> **The request**
Drop every picture, then transcribe the remaining data exactly.

begin Supplied information

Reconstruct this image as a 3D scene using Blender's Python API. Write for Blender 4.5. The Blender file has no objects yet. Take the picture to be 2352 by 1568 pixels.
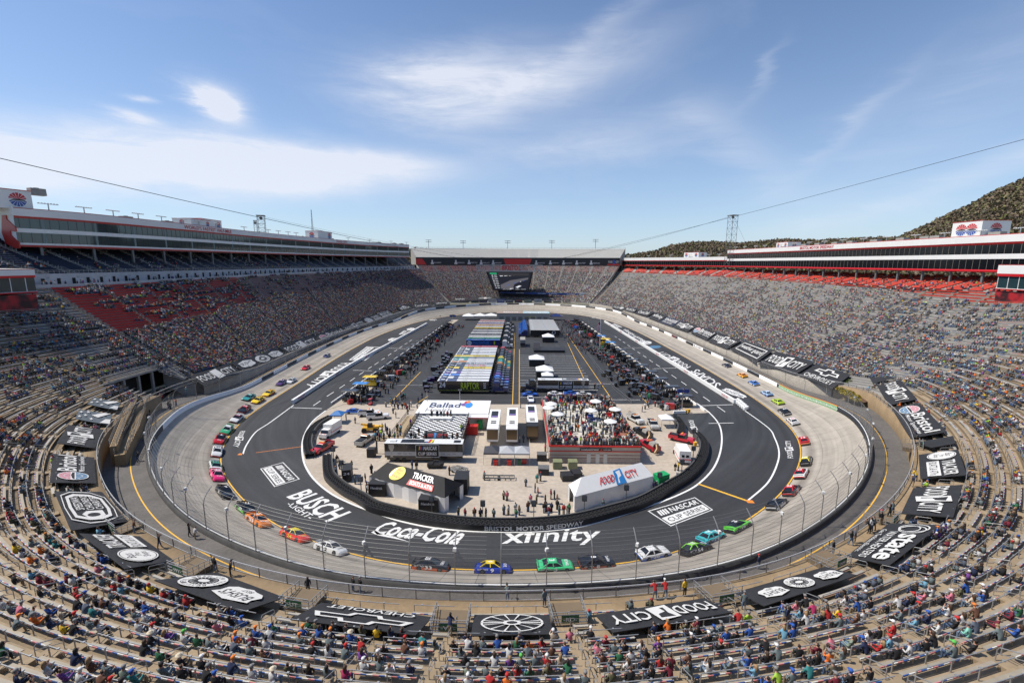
import bpy,math,random
import numpy as np
from mathutils import Vector,Matrix
rnd=random.Random(7)
nr=np.random.RandomState(11)
sc=bpy.context.scene
COL=sc.collection
D2R=math.radians
# ---------------------------------------------------------------- camera
FPX,PITCH,YAW,ROLL,CAMP=1045.0,0.1715,-0.0148,0.004,np.array([0.0,-130.0,40.5])
def cam_basis():
 f=np.array([math.sin(YAW)*math.cos(PITCH),math.cos(YAW)*math.cos(PITCH),-math.sin(PITCH)])
 r=np.array([math.cos(YAW),-math.sin(YAW),0.0]);u=np.cross(r,f)
 return r*math.cos(ROLL)+u*math.sin(ROLL),-r*math.sin(ROLL)+u*math.cos(ROLL),f
CR,CU,CF=cam_basis()
cam=bpy.data.objects.new('camera',bpy.data.cameras.new('camera'))
COL.objects.link(cam)
cam.matrix_world=Matrix(((CR[0],CU[0],-CF[0],CAMP[0]),(CR[1],CU[1],-CF[1],CAMP[1]),
       (CR[2],CU[2],-CF[2],CAMP[2]),(0,0,0,1)))
cam.data.sensor_width=36.0
cam.data.lens=FPX/2352*36
cam.data.clip_start=0.5
cam.data.clip_end=20000
sc.camera=cam
sc.view_settings.view_transform='Standard'
sc.view_settings.look='None'
sc.view_settings.exposure=0.28
sc.view_settings.gamma=1
try:
 sc.cycles.max_bounces=5;sc.cycles.transparent_max_bounces=16
 sc.cycles.diffuse_bounces=3;sc.cycles.glossy_bounces=3
except Exception:pass
def ray(px,py):
 d=CR*((px-1176)/FPX)-CU*((py-784)/FPX)+CF
 return d
def gp(px,py,z=0.0):
 d=ray(px,py);t=(z-CAMP[2])/d[2]
 return Vector(CAMP+d*t)
def proj(X):
 Dv=np.atleast_2d(X)-CAMP;z=Dv@CF
 return np.stack([1176+FPX*(Dv@CR)/z,784-FPX*(Dv@CU)/z],1)
# ---------------------------------------------------------------- sun + sky
SUN_EL,SUN_AZ=D2R(56.5),D2R(-88)
sv=Vector((math.sin(SUN_AZ)*math.cos(SUN_EL),math.cos(SUN_AZ)*math.cos(SUN_EL),math.sin(SUN_EL)))
sun=bpy.data.lights.new('sun','SUN');sun.energy=4.2;sun.angle=D2R(0.5);sun.color=(1,.93,.83)
so=bpy.data.objects.new('sun',sun);COL.objects.link(so)
so.rotation_euler=sv.to_track_quat('Z','Y').to_euler();so.location=(-200,0,300)
def cloth_bump(m,sc_=1.6,st=.5,d=.12):
 t=m.node_tree;n=t.nodes.new('ShaderNodeTexNoise');n.inputs['Scale'].default_value=sc_;n.inputs['Detail'].default_value=3;n.inputs['Distortion'].default_value=1.2;c=t.nodes.new('ShaderNodeTexCoord');t.links.new(c.outputs['Object'],n.inputs['Vector'])
 b=t.nodes.new('ShaderNodeBump');b.inputs['Strength'].default_value=st;b.inputs['Distance'].default_value=d;t.links.new(n.outputs[0],b.inputs['Height']);t.links.new(b.outputs[0],t.nodes['Principled BSDF'].inputs['Normal'])
W=bpy.data.worlds.new('World');sc.world=W;W.use_nodes=True
nt=W.node_tree;nt.nodes.clear()
def N(tree,typ,**kw):
 n=tree.nodes.new(typ)
 for k,v in kw.items():
  if k in ('op',):n.operation=v
  else:setattr(n,k,v)
 return n
def mth(tree,op,a,b=None,c=None,clamp=False):
 n=tree.nodes.new('ShaderNodeMath');n.operation=op;n.use_clamp=clamp
 for i,v in enumerate((a,b,c)):
  if v is None:continue
  if isinstance(v,(int,float)):n.inputs[i].default_value=v
  else:tree.links.new(v,n.inputs[i])
 return n.outputs[0]
sky=N(nt,'ShaderNodeTexSky',sky_type='NISHITA');sky.sun_disc=False
sky.sun_elevation=SUN_EL;sky.sun_rotation=SUN_AZ;sky.altitude=500
sky.air_density=1.0;sky.dust_density=0.9;sky.ozone_density=1.6
tc=N(nt,'ShaderNodeTexCoord');sx=N(nt,'ShaderNodeSeparateXYZ')
nt.links.new(tc.outputs['Generated'],sx.inputs[0])
X_,Y_,Z_=sx.outputs
az=mth(nt,'ARCTAN2',X_,Y_);el=mth(nt,'ARCSINE',Z_)
def px2sky(px,py):
 d=ray(px,py);d=d/np.linalg.norm(d)
 return math.atan2(d[0],d[1]),math.asin(d[2])
def noise(scale,sxyz,detail=8,rough=.6,dist=0.0):
 cb=N(nt,'ShaderNodeCombineXYZ');nt.links.new(mth(nt,'MULTIPLY',az,sxyz[0]),cb.inputs[0]);nt.links.new(mth(nt,'MULTIPLY',el,sxyz[1]),cb.inputs[1])
 cb.inputs[2].default_value=sxyz[2]
 n=N(nt,'ShaderNodeTexNoise');n.inputs['Scale'].default_value=scale;n.inputs['Detail'].default_value=detail
 n.inputs['Roughness'].default_value=rough;n.inputs['Distortion'].default_value=dist
 nt.links.new(cb.outputs[0],n.inputs['Vector']);return n.outputs[0]
n1=noise(3.0,(1,2.2,0.3),10,.62,.6)
n2=noise(9.0,(.55,3.0,4.1),8,.65,.4)
warp=mth(nt,'MULTIPLY',mth(nt,'SUBTRACT',n1,.5),.16)
warp2=mth(nt,'MULTIPLY',mth(nt,'SUBTRACT',n2,.5),.10)
clouds=[(1120,200,.22,.060,.06,.95),(1000,215,.13,.05,.0,.6),(1000,150,.12,.03,.2,.4),(1360,150,.17,.035,.25,.5),(497,243,.040,.026,-.3,2.0),(497,243,.028,.018,-.3,3.0),
   (560,378,.24,.038,-.03,2.1),(170,372,.30,.034,.05,1.5),(860,372,.18,.026,-.06,1.2),(60,410,.25,.025,0,.8),
   (300,276,.03,.008,-.1,1.6),(310,230,.02,.005,0,1.2),(1680,330,.14,.035,-.7,.32),(1440,300,.20,.035,.1,.3),(2250,395,.24,.018,.3,.5),
   (1960,290,.10,.014,.8,.28),(2230,230,.3,.08,.5,.22),(1400,60,.22,.02,.5,.3),(1300,345,.25,.03,0,.35),(1750,180,.05,.012,1.0,.3)]
total=None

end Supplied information

> **The output**
Reconstruct this image as a 3D scene using Blender's Python API. Write for Blender 4.5. The Blender file has no objects yet. Take the picture to be 2352 by 1568 pixels.
import bpy,math,random
import numpy as np
from mathutils import Vector,Matrix
rnd=random.Random(7)
nr=np.random.RandomState(11)
sc=bpy.context.scene
COL=sc.collection
D2R=math.radians
# ---------------------------------------------------------------- camera
FPX,PITCH,YAW,ROLL,CAMP=1045.0,0.1715,-0.0148,0.004,np.array([0.0,-130.0,40.5])
def cam_basis():
 f=np.array([math.sin(YAW)*math.cos(PITCH),math.cos(YAW)*math.cos(PITCH),-math.sin(PITCH)])
 r=np.array([math.cos(YAW),-math.sin(YAW),0.0]);u=np.cross(r,f)
 return r*math.cos(ROLL)+u*math.sin(ROLL),-r*math.sin(ROLL)+u*math.cos(ROLL),f
CR,CU,CF=cam_basis()
cam=bpy.data.objects.new('camera',bpy.data.cameras.new('camera'))
COL.objects.link(cam)
cam.matrix_world=Matrix(((CR[0],CU[0],-CF[0],CAMP[0]),(CR[1],CU[1],-CF[1],CAMP[1]),
       (CR[2],CU[2],-CF[2],CAMP[2]),(0,0,0,1)))
cam.data.sensor_width=36.0
cam.data.lens=FPX/2352*36
cam.data.clip_start=0.5
cam.data.clip_end=20000
sc.camera=cam
sc.view_settings.view_transform='Standard'
sc.view_settings.look='None'
sc.view_settings.exposure=0.28
sc.view_settings.gamma=1
try:
 sc.cycles.max_bounces=5;sc.cycles.transparent_max_bounces=16
 sc.cycles.diffuse_bounces=3;sc.cycles.glossy_bounces=3
except Exception:pass
def ray(px,py):
 d=CR*((px-1176)/FPX)-CU*((py-784)/FPX)+CF
 return d
def gp(px,py,z=0.0):
 d=ray(px,py);t=(z-CAMP[2])/d[2]
 return Vector(CAMP+d*t)
def proj(X):
 Dv=np.atleast_2d(X)-CAMP;z=Dv@CF
 return np.stack([1176+FPX*(Dv@CR)/z,784-FPX*(Dv@CU)/z],1)
# ---------------------------------------------------------------- sun + sky
SUN_EL,SUN_AZ=D2R(56.5),D2R(-88)
sv=Vector((math.sin(SUN_AZ)*math.cos(SUN_EL),math.cos(SUN_AZ)*math.cos(SUN_EL),math.sin(SUN_EL)))
sun=bpy.data.lights.new('sun','SUN');sun.energy=4.2;sun.angle=D2R(0.5);sun.color=(1,.93,.83)
so=bpy.data.objects.new('sun',sun);COL.objects.link(so)
so.rotation_euler=sv.to_track_quat('Z','Y').to_euler();so.location=(-200,0,300)
def cloth_bump(m,sc_=1.6,st=.5,d=.12):
 t=m.node_tree;n=t.nodes.new('ShaderNodeTexNoise');n.inputs['Scale'].default_value=sc_;n.inputs['Detail'].default_value=3;n.inputs['Distortion'].default_value=1.2;c=t.nodes.new('ShaderNodeTexCoord');t.links.new(c.outputs['Object'],n.inputs['Vector'])
 b=t.nodes.new('ShaderNodeBump');b.inputs['Strength'].default_value=st;b.inputs['Distance'].default_value=d;t.links.new(n.outputs[0],b.inputs['Height']);t.links.new(b.outputs[0],t.nodes['Principled BSDF'].inputs['Normal'])
W=bpy.data.worlds.new('World');sc.world=W;W.use_nodes=True
nt=W.node_tree;nt.nodes.clear()
def N(tree,typ,**kw):
 n=tree.nodes.new(typ)
 for k,v in kw.items():
  if k in ('op',):n.operation=v
  else:setattr(n,k,v)
 return n
def mth(tree,op,a,b=None,c=None,clamp=False):
 n=tree.nodes.new('ShaderNodeMath');n.operation=op;n.use_clamp=clamp
 for i,v in enumerate((a,b,c)):
  if v is None:continue
  if isinstance(v,(int,float)):n.inputs[i].default_value=v
  else:tree.links.new(v,n.inputs[i])
 return n.outputs[0]
sky=N(nt,'ShaderNodeTexSky',sky_type='NISHITA');sky.sun_disc=False
sky.sun_elevation=SUN_EL;sky.sun_rotation=SUN_AZ;sky.altitude=500
sky.air_density=1.0;sky.dust_density=0.9;sky.ozone_density=1.6
tc=N(nt,'ShaderNodeTexCoord');sx=N(nt,'ShaderNodeSeparateXYZ')
nt.links.new(tc.outputs['Generated'],sx.inputs[0])
X_,Y_,Z_=sx.outputs
az=mth(nt,'ARCTAN2',X_,Y_);el=mth(nt,'ARCSINE',Z_)
def px2sky(px,py):
 d=ray(px,py);d=d/np.linalg.norm(d)
 return math.atan2(d[0],d[1]),math.asin(d[2])
def noise(scale,sxyz,detail=8,rough=.6,dist=0.0):
 cb=N(nt,'ShaderNodeCombineXYZ');nt.links.new(mth(nt,'MULTIPLY',az,sxyz[0]),cb.inputs[0]);nt.links.new(mth(nt,'MULTIPLY',el,sxyz[1]),cb.inputs[1])
 cb.inputs[2].default_value=sxyz[2]
 n=N(nt,'ShaderNodeTexNoise');n.inputs['Scale'].default_value=scale;n.inputs['Detail'].default_value=detail
 n.inputs['Roughness'].default_value=rough;n.inputs['Distortion'].default_value=dist
 nt.links.new(cb.outputs[0],n.inputs['Vector']);return n.outputs[0]
n1=noise(3.0,(1,2.2,0.3),10,.62,.6)
n2=noise(9.0,(.55,3.0,4.1),8,.65,.4)
warp=mth(nt,'MULTIPLY',mth(nt,'SUBTRACT',n1,.5),.16)
warp2=mth(nt,'MULTIPLY',mth(nt,'SUBTRACT',n2,.5),.10)
clouds=[(1120,200,.22,.060,.06,.95),(1000,215,.13,.05,.0,.6),(1000,150,.12,.03,.2,.4),(1360,150,.17,.035,.25,.5),(497,243,.040,.026,-.3,2.0),(497,243,.028,.018,-.3,3.0),
   (560,378,.24,.038,-.03,2.1),(170,372,.30,.034,.05,1.5),(860,372,.18,.026,-.06,1.2),(60,410,.25,.025,0,.8),
   (300,276,.03,.008,-.1,1.6),(310,230,.02,.005,0,1.2),(1680,330,.14,.035,-.7,.32),(1440,300,.20,.035,.1,.3),(2250,395,.24,.018,.3,.5),
   (1960,290,.10,.014,.8,.28),(2230,230,.3,.08,.5,.22),(1400,60,.22,.02,.5,.3),(1300,345,.25,.03,0,.35),(1750,180,.05,.012,1.0,.3)]
total=None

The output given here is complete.